How many 4-digit even numbers can be formed using digits 1 to 6 without repetition?

To form a 4-digit even number using digits 1 to 6 without repetition, we need to consider the constraints on the last digit (it must be even) and the fact that all digits used must be distinct. The available digits are 1, 2, 3, 4, 5, 6. The even digits among these are 2, 4, 6 (3 even digits). We can build the 4-digit number by filling the positions from right to left to handle the even number constraint first. Case 1: The last digit is 2. If the last digit is 2, the remaining three digits must be chosen from the remaining 5 digits (1, 3, 4, 5, 6) and arranged in the first three positions. The number of ways to do this is P(5,3)=5×4×3=60. Case 2: The last digit is 4. If the last digit is 4, the remaining three digits must be chosen from the remaining 5 digits (1, 2, 3, 5, 6) and arranged in the first three positions.
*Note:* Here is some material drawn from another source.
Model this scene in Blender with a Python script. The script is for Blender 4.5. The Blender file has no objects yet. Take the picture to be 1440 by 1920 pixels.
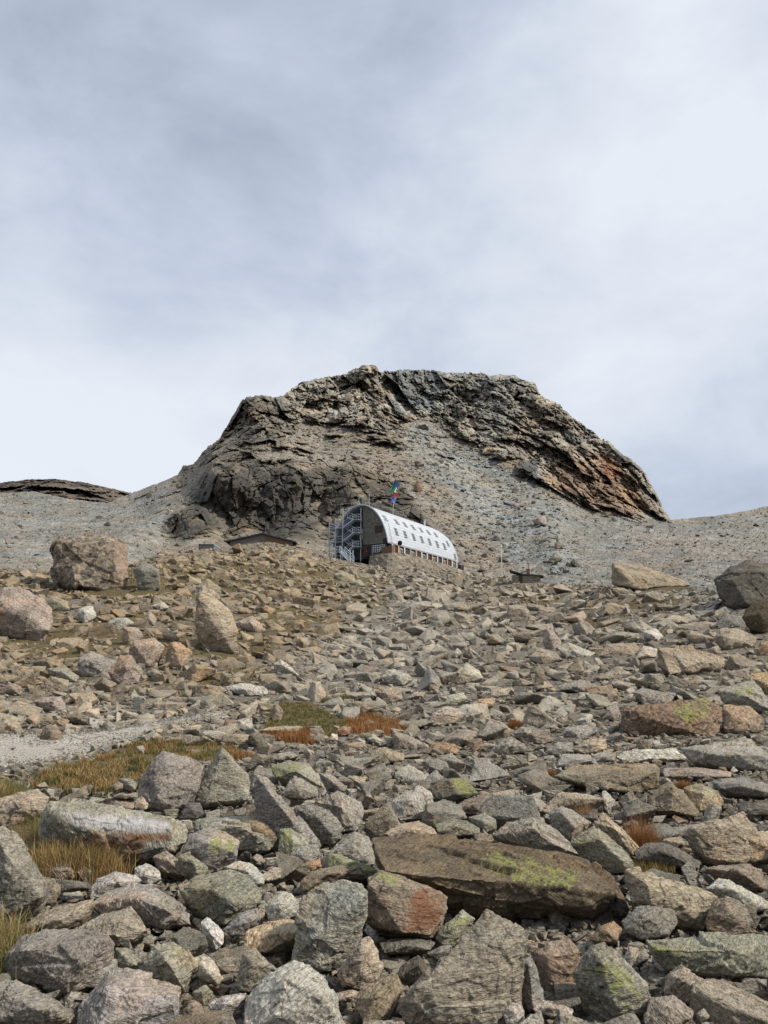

The number of ways to do this is P(5,3)=5×4×3=60. Case 3: The last digit is 6. If the last digit is 6, the remaining three digits must be chosen from the remaining 5 digits (1, 2, 3, 4, 5) and arranged in the first three positions. The number of ways to do this is P(5,3)=5×4×3=60. The total number of 4-digit even numbers is the sum of the numbers from each case: Total = (Numbers ending in 2) + (Numbers ending in 4) + (Numbers ending in 6) Total = 60+60+60=180. Alternatively, we can think of it in terms of filling the positions: 1.     Choose the last digit (units place): It must be even, so there are 3 choices (2, 4, or 6). 2.     Choose the first digit (thousands place): After choosing the last digit, there are 5 remaining digits. So, there are 5 choices for the first digit. 3.     Choose the second digit (hundreds place): After choosing the first and the last digits, there are 4 remaining digits. So, there are 4 choices for the second digit. 4.     Choose the third digit (tens place): After choosing the first, second, and last digits, there are 3 remaining digits. So, there are 3 choices for the third digit. Total number of even numbers = (Choices for 1st digit) × (Choices for 2nd digit) × (Choices for 3rd digit) × (Choices for last digit) Total number of even numbers = 5×4×3×3=180.